Trump spars with Collins, dodges questions during controversial CNN town hall


Trump and Collins talk past and upcoming elections at CNN town hall. (Photo by AJ Tamburino)

In his first appearance with CNN since 2020, former President Donald Trump sat down with Kaitlan Collins to discuss hot button political issues. Trump took questions from an audience of prospective New Hampshire Republican and Independent voters, including Saint Anselm College students. This controversial event covered many issues, including election fraud, border security, and foreign affairs. 

The town hall opened with the former president denying his 2020 defeat to President Joe Biden. “I received the most votes anyone’s ever gotten,” Trump said. “It was a rigged election and it was a shame we allowed it to happen.” Trump doubled down on his claims of widespread voter fraud, often steering the conversation back to 2020 in responses to questions that did not relate to the election. 

Despite the lack of evidence, however, Trump still received applause and support from many in the audience when he claimed that the election was stolen from him. As part of this, Trump said he would be “inclined” to pardon those arrested for their actions during the January 6 riots, including four members of the Proud Boys. 

Senior politics major Benjamin Mickens called Trump’s performance “nauseating.” “He talks about the election and January 6 and sort of half answers, contradicts himself, and then blames the media,” said Mickens.

Trump has been in the midst of several legal battles, including over 30 criminal charges of business fraud. Most recently, Trump was found liable for sexual abuse and defamation of author E. Jean Carrol, resulting in him having to pay $5 million in damages.
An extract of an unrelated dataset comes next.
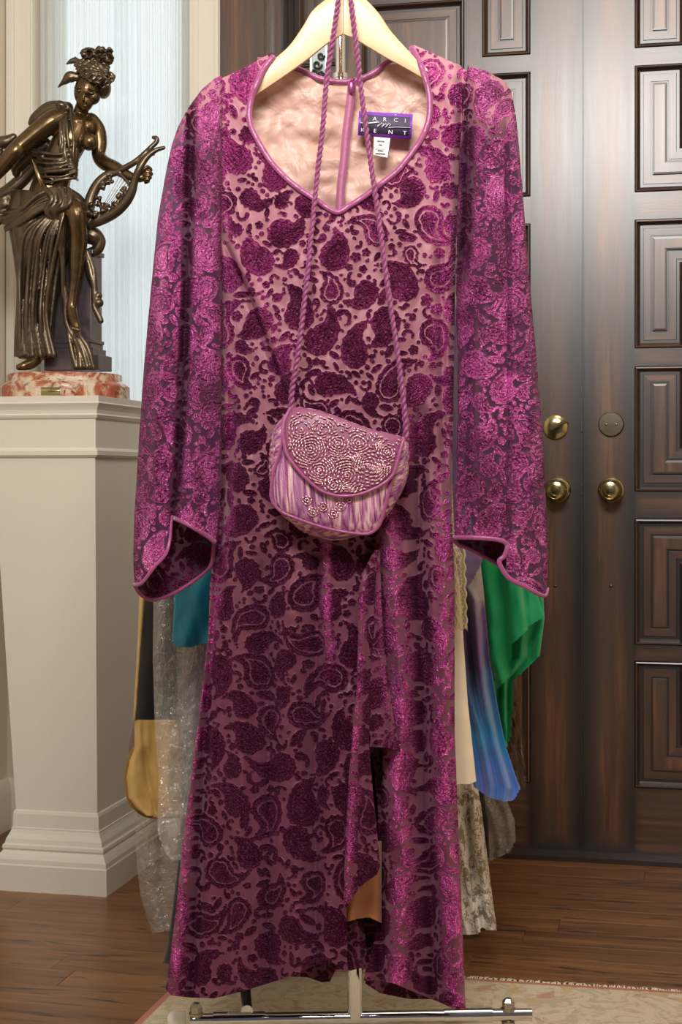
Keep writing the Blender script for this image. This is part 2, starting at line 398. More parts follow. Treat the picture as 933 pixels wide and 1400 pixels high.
PP = [(0,.0,1),(.0012,.004,1),(.0025,-.0035,.25),(.0055,-.0045,.2),(.0075,-.001,.8),(.010,.008,.8),(.013,.011,.35),(.0185,.016,.5),(.0205,.011,1),(.0212,.009,.45),(.026,.009,.15),(.0385,.009,.35),(.0395,.014,1),(.0425,.014,1),(.0432,.006,.5),(.048,.0055,.12)]
SP = [(0,.012,1),(0,.0,.95),(.010,.0,.8),(.026,.0,.45),(.046,.0,.0)]
RP = [(0,.012,1),(0,.0,.75),(.006,.0,.6),(.018,.0,.15)]
def rect(u0, u1, z0, z1): return [(u0,z0),(u1,z0),(u1,z1),(u0,z1)]
zr = [.172,.480,.519,.8256,.891,1.195,1.238,1.551,1.617,1.925,1.967,2.277]
def make_door(name, u0, u1, meet_left):
    """meet_left: True when the meeting stile is at u0 (right-hand leaf)"""
    d = bpy.data.objects.new(name, None); COL.objects.link(d); d.location = R3((u0+u1)/2, 0, 0); structure(d); bpy.context.view_layer.update()
    MV = .012
    mb = MB(); rbox(mb, u0+.002, u1-.002, MV+.0115, MV+.040, .008, ZD-.01); o = mb.build('door_core', M_door, d, False)
    at = o.data.attributes.new('edge', 'FLOAT', 'POINT'); at.data.foreach_set('value', [1.0]*len(o.data.vertices))
    sw = .1235; pw = .120; gap = .044; hs = .040
    fl_ = (lambda a: a) if meet_left else (lambda a: u0+u1-a)
    def mirror(poly): return poly if meet_left else [(fl_(x), z) for x, z in poly][::-1]
    a0 = u0+sw; a1 = a0+pw; c0 = a1+gap; far = u1-(sw if meet_left else hs); b1 = far; b0 = b1-pw; c1 = b0-gap
    if not meet_left: far = u1-hs; b1 = far; b0 = b1-pw; c1 = b0-gap
    P_ = lambda nm, poly, prof, g: ring_part(nm, mirror(poly), prof, d, g, MV)
    P_('stile', rect(u0, a0, .008, ZD-.012), SP, 'v'); P_('stile', rect(b1, u1, .008, ZD-.012), SP, 'v')
    P_('rail', rect(a0, b1, .008, zr[0]), RP, 'h'); P_('rail', rect(a0, b1, zr[-1], ZD-.012), RP, 'h')
    um = (a0+b1)/2; sp = .022
    for g in range(3):
        z0, z1, z2, z3 = zr[4*g:4*g+4]                       # lower bracket z0..z1, upper bracket z2..z3
        arm = .118
        # L shapes: lower ones run along the bottom, upper ones along the top; both sides of the leaf
        P_('panel', [(a0,z0),(um-sp,z0),(um-sp,z0+arm),(a1,z0+arm),(a1,z1),(a0,z1)], PP, None)
        P_('panel', [(a0,z2),(a1,z2),(a1,z3-arm),(um-sp,z3-arm),(um-sp,z3),(a0,z3)], PP, None)
        P_('panel', [(um+sp,z0),(b1,z0),(b1,z1),(b0,z1),(b0,z0+arm),(um+sp,z0+arm)], PP, None)
        P_('panel', [(b0,z2),(b1,z2),(b1,z3),(um+sp,z3),(um+sp,z3-arm),(b0,z3-arm)], PP, None)
        P_('panel', rect(c0, c1, z0+arm+gap, z3-arm-gap), PP, None)
        # flat fillers between them
        P_('rail', rect(a0, a1, z1, z2), RP, 'h'); P_('rail', rect(b0, b1, z1, z2), RP, 'h')
        P_('stile', rect(a1, c0, z0+arm, z3-arm), RP, 'v'); P_('stile', rect(c1, b0, z0+arm, z3-arm), RP, 'v')
        P_('rail', rect(c0, c1, z0+arm, z0+arm+gap), RP, 'h'); P_('rail', rect(c0, c1, z3-arm-gap, z3-arm), RP, 'h')
        P_('stile', rect(um-sp, um+sp, z0, z0+arm), RP, 'v'); P_('stile', rect(um-sp, um+sp, z3-arm, z3), RP, 'v')
        if g < 2: P_('rail', rect(a0, b1, z3, zr[4*g+4]), RP, 'h')
    return d
dl = make_door('door_1', uz(386, 650)[0], uSeam-.0025, False)
dr = make_door('door_2', uSeam+.0025, uD1, True)
# astragal bead, jamb, casing
fr = MB(); rbox(fr, uD0-.006, uz(386,650)[0]-.003, -.004, .05, 0, ZD); rbox(fr, uD0-.02, uD0-.006, -.014, .05, 0, ZD)
def wood_attr(o, e=.3, vert=True):
    me = o.data; uvl = me.uv_layers.new(name='uv')
    for lp in me.loops:
        c = me.vertices[lp.vertex_index].co; a = (c-O0).dot(U)+(c-O0).dot(W)*1.0; uvl.data[lp.index].uv = (a, c.z) if vert else (c.z, a)
    at = me.attributes.new('edge', 'FLOAT', 'POINT'); at.data.foreach_set('value', [e]*len(me.vertices)); return o
j = wood_attr(fr.build('trim_4', M_door, None, False), .25); structure(j)
cs = MB(); rbox(cs, uc1, uz(364,650)[0]-.010, -.02, 0, 0, ZD+.1); rbox(cs, uz(364,650)[0]-.008, uz(366,650)[0], -.03, 0, 0, ZD+.1); rbox(cs, uz(368,650)[0]-.003, uz(375,650)[0]-.004, -.026, 0, 0, ZD+.02)
structure(wood_attr(cs.build('trim_1', M_door, None, False), .12))
structure(wood_attr(rbox(MB(), uD0, uD1+.02, -.055, .06, 0.0005, .011).build('trim_2', M_door, None, False), .8, False))
gap_ = wood_attr(rbox(MB(), uSeam-.0022, uSeam+.0022, .002, .03, .01, ZD-.02).build('astragal', M_door, dr, False), .85)
# hardware
def hw(px, py): u, z = uz(px, py, .012); return R3(u, .012, z)
fwd = -W
def knob(name, px, py, parent):
    e = MB(); c = hw(px, py); s = .0322
    e.lathe(c, fwd, [(s,0),(s,.003),(s*.96,.005),(s*.86,.007),(s*.80,.006),(s*.5,.010),(s*.36,.014),(s*.34,.030),(s*.52,.036),(s*.80,.044),(s*.86,.054),(s*.80,.062),(s*.66,.067),(s*.62,.065),(s*.40,.067),(s*.36,.065),(s*.14,.066),(0,.066)], 40)
    return e.build(name, M_brass, parent, 'fix', autosmooth=40)
knob('door_knob', 763, 670, dl); knob('door_knob', 836, 670, dr)
c = hw(760, 584); s = .0305
db = MB().lathe(c, fwd, [(s,0),(s,.004),(s*.9,.007),(s*.30,.0085),(0,.0085)], 40).build('deadbolt', M_brass, dl, 'fix', autosmooth=40)
tdir = (U*math.cos(math.radians(28))+Vector((0,0,1))*math.sin(math.radians(28))); tn = fwd.cross(tdir)
tb = MB().box(c+fwd*.008-tdir*.012-tn*.005, tdir*.046, tn*.010, fwd*.013); tb.box(c+fwd*.02-tdir*.012-tn*.003, tdir*.044, tn*.006, fwd*.006)
tb.build('thumb_turn', M_brass, dl, False)
c = hw(836, 580)
MB().lathe(c, fwd, [(s,0),(s,.004),(s*.94,.0065),(0,.007)], 40).build('deadbolt_cover', M_pewter, dr, 'fix', autosmooth=40)
for dx in (-.0115, .0125): MB().ball(c+fwd*.0075+U*dx, .0032, n=8).build('screw', M_steel, dr)
for px, py, dd in ((760, 801, dl), (836, 801, dr)): MB().ball(hw(px, py), .0042, n=8).build('viewer_stud', M_pewter, dd)
for py in (584, 670): rbox(MB(), uSeam-.002, uSeam+.0015, -.002, .01, uz(796,py)[1]-.012, uz(796,py)[1]+.012).build('latch_plate', M_brass, dr, False)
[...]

Trump denies ever having met the woman and has appealed the ruling. “This is a false story, a made up story,” Trump said to more applause from the audience. 

Marta Saravia ’23 asked Trump his thoughts about the federal debt situation, a crisis that has been looming over Capitol Hill for months. “I believe the Democrats will absolutely cave,” he said. “Deferring on the debt is completely psychological, it may be mad or it may be nothing.” 

Bobby Petrino, a junior politics major, asked the former Commander-in Chief to speak on gun reform and Second Amendment rights. “We have a very big mental health problem in this country. It’s not the gun that pulls the trigger” Trump said. He argued to arm schools, claiming that many school teachers are ex-military and can protect their students because “they love them just as much as their parents do.” 

In response to Kaitlyn Boissoneau’s question of his views on military support for Ukraine, Trump made a bold claim. “If I’m president, I’ll have that war settled in 24 hours,” he said. Despite being asked numerous times by Collins if he wanted Ukraine to win, Trump did not provide a clear answer. He reasoned that it’s not about winning or losing, but stopping unnecessary deaths. 

When asked how he will appeal to female voters after the reversal of Dobbs v. Jackson, Trump’s response focused more on championing a win for pro-lifers. “Getting rid of Roe v. Wade gave pro-lifers something to negotiate with,” he said. Collins asked if he would sign a federal abortion ban, to which he replied, “I would negotiate it so people are happy.”

Jillian Dorazio, a junior communication major, felt that he did not sufficiently answer questions, especially the question of how he will appeal to female voters. “I think that he’s delusional if he thinks that’s a demographic he can successfully attain a substantial number of votes from and just from the way that he was treating the interviewer just shows his complete lack of respect,” said Dorazio. 

Petrino echoed a similar message on Trump’s performance. “I think he did alright when it came to directly answering the questions. There was a lot of him dodging questions, which I don’t think helped him out a lot. But he was alright overall,” Petrino said. 

Brendan Fedrizzi, a junior politics major, called the town hall a “disaster,” also noting how Trump did not answer questions outright. “He went on about elections too long and he walked himself into a trap when asked if he would accept the 2024 results,” said Fedrizzi. In response to Collin’s question about accepting the 2024 results, Trump answered, “Yes, if I think it’s an honest election, absolutely, I would. 

“If Donald Trump is the Republican nominee, I’m switching to an Independent,” said Michael Hanna ’26.

Throughout the event, Trump and Collins would go back and forth regarding the validity and accuracy of his statements. Trump referred to Collins as a “nasty woman”, which once again, generated a loud applause from his supporters in the crowd. 

Going forward, the college will continue to uphold its tradition of hosting major presidential candidates both before and after primary season. New Hampshire hopes to continue to hold the honor of being the First in the Nation Primary, and Saint Anselm College plays an intricate role in maintaining this status.